Do you use losing trick count? Another example: if your partner bids 1heart, and you reply 3heart, then you are inviting your partner to game if they have more than the minimum they promised. In other words you probably have 8-losers (or 10-12 HCP). If partner has 6 losers, rather than the 7 losers he promised, he can raise to game.

Special case - when you have 6-9 points only

If your partner opens the bidding he promises 4 cards in the suit bid. But with Spades, spade, you are allowed to assume he has 5 of them, and therefore you can support at the two level with only 3 of them, provided you have no other alternative and provided you have a shortage.

If it turns out he had just 4 of them, that will be because, in fact, he was balanced. So his next bid will be in No Trumps. With 5, he'll be bidding a suit next. The only danger is that with a balanced hand he might take your bid as 4-card support and not bid No Trumps next. However, he's unlikely to get too excited, knowing that you only have 6-9 HCP.

This subject is covered in more depth and as an alternative to the "1NT dustbin response".

(With Hearts heart it's a bit difficult: a 4441 distribution can be opened with Hearts, but not Spades).

Stronger hands, fit, and another suit

If you have a stronger hand, and you also have another suit you can bid, you should bid this other suit first, rather than supporting your partner's suit. You might especially want to do this if your second suit is a Major. Changing the suit in this way does not deny having 4-card support for your partner's suit, but it is a "forcing bid" (obliges the opener to bid again), so you will get another chance to support the suit he bid.

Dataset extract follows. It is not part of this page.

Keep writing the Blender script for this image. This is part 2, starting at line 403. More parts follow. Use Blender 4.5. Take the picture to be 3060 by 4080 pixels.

Switching suit also has the advantage of telling your partner more about your point count and shape. Supporting your partner's suit also has weakness connotations. For example, the weakest bid you can make is a simple raise to 2 of your partner's suit, when you have a mere 6 points and 4-card support, or even 3 if it's a Major and you have a shortage. But if you bid 2 of a new suit, then you must have 10 HCP and 5-cards if it's a Major, and you could have a lot of points, potentially more than 15 depending on the shape of your hand.

Very strong

With 16+ points, it's not a good idea to support your partner's suit. You might miss a Slam. Instead, find some other way of showing your strength on your first bid.

More advanced players

With support for partner's Major suit and just sufficient points for game, more advanced responders use Splinters and Jacoby 2NT instead of jumping straight to 4 of the Major. This helps them to find hands with interesting shape - and the Slam which might otherwise be missed.